28.     I appreciate that Central takes the view that it has assets worth over $7 million and the proceeds of sale of real property more than meet any debt owed to Bloc. However, the Court is not here determining the merit of this point. In order for there to be a legitimate forensic purpose, all that the Court needs to be satisfied of is that there is an identified issue that might be materially assisted by the production of the documents sought under subpoena.

29.     Given that a forensic purpose has been established, but not to the full extent of that for which Bloc contended, the categories as set out above should be amended to reflect

the above findings, pursuant to the Court’s power under r 6604 of the Rules to grant

other relief.

30.     The evidence before the Court was that Mr Sarris was the sole director of PKS, and as a result, there may be nothing to produce with regard to minutes of meetings of directors of PKS. However, to the extent that any decision regarding the terms of payment of monies to Bloc was minuted, such a document may shed light on any conditions attached to either:

(a) the ongoing support to be provided by PKS for Central, or
(b) the repayment to PKS of monies lent to Central or paid on Central’s behalf.

31.     I consider it appropriate to amend the schedule of the subpoena to require production of the following categories of documents only:

(a) The tax returns and annual financial statements, including the balance sheet and profit and loss statements, of PKS for the financial years ended 30 June 2019 and 30 June 2020;
(b) Any loan agreement between PKS and Central where the monies advanced pursuant to that loan have not been repaid;
(c) Any list of transactions between PKS and Central in respect of loans in the last 12 months; and
(d) Minutes of meetings of directors, or general meetings, of PKS regarding the payment of monies to Bloc (ACT) Pty Ltd.

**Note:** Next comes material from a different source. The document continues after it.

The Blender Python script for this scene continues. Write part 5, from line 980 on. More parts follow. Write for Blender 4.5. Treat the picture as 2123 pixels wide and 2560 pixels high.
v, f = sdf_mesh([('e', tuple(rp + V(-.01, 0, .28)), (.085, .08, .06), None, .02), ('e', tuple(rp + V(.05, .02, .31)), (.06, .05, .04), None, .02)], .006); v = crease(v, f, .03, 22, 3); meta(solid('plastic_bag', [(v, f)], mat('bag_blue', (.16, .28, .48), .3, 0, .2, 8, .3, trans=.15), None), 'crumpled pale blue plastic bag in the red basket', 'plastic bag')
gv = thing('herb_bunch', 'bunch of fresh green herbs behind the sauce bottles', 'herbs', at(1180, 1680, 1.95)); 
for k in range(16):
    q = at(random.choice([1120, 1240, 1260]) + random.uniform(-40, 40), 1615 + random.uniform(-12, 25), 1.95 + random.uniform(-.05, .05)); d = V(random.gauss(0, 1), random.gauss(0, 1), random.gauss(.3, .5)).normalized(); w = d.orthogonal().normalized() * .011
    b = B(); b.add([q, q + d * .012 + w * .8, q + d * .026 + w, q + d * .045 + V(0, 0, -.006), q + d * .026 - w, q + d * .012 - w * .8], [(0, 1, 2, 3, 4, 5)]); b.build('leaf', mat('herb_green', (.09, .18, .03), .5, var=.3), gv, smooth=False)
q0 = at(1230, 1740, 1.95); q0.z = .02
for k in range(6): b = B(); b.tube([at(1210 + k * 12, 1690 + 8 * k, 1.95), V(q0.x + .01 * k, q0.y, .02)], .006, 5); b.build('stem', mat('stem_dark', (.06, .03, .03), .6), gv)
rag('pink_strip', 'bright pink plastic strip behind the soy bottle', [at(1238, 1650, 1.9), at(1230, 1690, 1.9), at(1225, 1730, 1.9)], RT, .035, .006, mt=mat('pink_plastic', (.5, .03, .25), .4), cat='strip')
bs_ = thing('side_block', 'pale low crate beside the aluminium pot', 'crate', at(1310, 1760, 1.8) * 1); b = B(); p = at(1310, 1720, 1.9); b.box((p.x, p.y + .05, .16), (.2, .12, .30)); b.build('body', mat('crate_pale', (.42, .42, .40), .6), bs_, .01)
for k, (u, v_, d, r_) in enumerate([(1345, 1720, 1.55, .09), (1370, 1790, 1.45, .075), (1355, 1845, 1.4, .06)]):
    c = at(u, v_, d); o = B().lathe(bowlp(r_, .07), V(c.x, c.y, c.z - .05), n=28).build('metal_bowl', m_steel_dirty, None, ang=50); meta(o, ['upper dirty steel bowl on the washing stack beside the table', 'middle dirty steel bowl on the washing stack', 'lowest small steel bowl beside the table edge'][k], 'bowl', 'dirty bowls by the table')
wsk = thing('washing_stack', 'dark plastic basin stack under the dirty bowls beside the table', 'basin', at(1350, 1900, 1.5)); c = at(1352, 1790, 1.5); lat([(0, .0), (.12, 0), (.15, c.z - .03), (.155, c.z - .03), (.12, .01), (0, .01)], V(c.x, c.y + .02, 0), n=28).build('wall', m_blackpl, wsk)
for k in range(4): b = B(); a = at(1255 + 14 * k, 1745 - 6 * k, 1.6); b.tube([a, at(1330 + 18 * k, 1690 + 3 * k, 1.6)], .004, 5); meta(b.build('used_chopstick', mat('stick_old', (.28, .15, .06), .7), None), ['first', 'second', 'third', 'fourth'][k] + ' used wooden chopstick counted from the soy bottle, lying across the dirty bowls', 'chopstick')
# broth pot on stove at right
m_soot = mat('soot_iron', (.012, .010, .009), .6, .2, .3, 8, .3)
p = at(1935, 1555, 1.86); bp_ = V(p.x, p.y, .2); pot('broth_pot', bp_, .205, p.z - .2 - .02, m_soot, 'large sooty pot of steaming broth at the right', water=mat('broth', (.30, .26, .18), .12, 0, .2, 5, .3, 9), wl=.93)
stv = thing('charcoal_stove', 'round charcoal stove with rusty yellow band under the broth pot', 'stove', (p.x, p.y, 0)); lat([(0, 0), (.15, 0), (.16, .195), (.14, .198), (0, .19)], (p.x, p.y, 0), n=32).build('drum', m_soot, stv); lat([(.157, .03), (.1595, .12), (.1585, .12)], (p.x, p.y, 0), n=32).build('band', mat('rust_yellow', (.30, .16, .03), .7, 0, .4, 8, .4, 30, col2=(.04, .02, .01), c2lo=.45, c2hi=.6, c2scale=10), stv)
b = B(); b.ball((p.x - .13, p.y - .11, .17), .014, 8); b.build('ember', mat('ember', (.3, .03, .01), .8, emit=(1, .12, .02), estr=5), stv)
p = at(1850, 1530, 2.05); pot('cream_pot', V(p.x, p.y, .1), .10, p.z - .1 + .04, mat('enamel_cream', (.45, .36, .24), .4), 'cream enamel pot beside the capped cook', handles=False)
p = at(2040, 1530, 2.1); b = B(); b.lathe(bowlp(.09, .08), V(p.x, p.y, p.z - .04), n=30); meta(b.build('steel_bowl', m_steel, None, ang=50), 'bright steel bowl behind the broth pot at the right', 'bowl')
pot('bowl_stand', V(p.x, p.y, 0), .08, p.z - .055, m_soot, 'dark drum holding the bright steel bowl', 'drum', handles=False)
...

32.     The tax returns and financial statements have been further limited in time because I

have not been persuaded that PKS’s financial position in 2018 could have any bearing

on assessing the future solvency of Capitol, even on the low threshold of apparent
relevance that has been discussed and accepted above.

33.     As to any remaining argument about oppression, although categories six and seven, seeking the minutes of PKS, are not limited to time, they are limited to a particular subject. On the evidence before the Court, the only money paid to Bloc was the Payment giving rise to the subpoena. On that basis, I do not consider categories six and seven of the schedule to be oppressive.

Costs

34. Neither party has been totally successful on this application. It is an interlocutory process in preparation for a further interlocutory process. In those circumstances, and noting that costs are in the discretion of the Court, it is appropriate that the costs of this application simply form part of the costs of the s 482 Application and abide by whatever costs order is made following the hearing of that application. Accordingly, pursuant to r 1728 of the Rules I will reserve the question of costs.

Orders

35.     Accordingly, the orders of the Court are as follows:

1)       The schedule to the subpoena dated 2 July 2021 issued to the proper officer of PKS Kapital Pty Ltd (ACN 605 835 596) is amended to read as follows:

1 The tax returns and annual financial statements including the balance sheet and profit and loss statements of PKS for the financial years ended 30 June 2019 and 30 June 2020;
2 Any loan agreement between PKS and Central where the monies advanced pursuant to that loan have not been repaid;
3 Any list of transactions between PKS and Central in respect of loans in the last 12 months; and
4 Minutes of meetings of directors, or general meetings, of PKS regarding the payment of monies to Bloc (ACT) Pty Ltd.

2)       Costs of the application are reserved.

I certify that the preceding thirty-five [35] numbered paragraphs are a true copy of the Reasons for Judgment of her Honour Associate Justice McWilliam.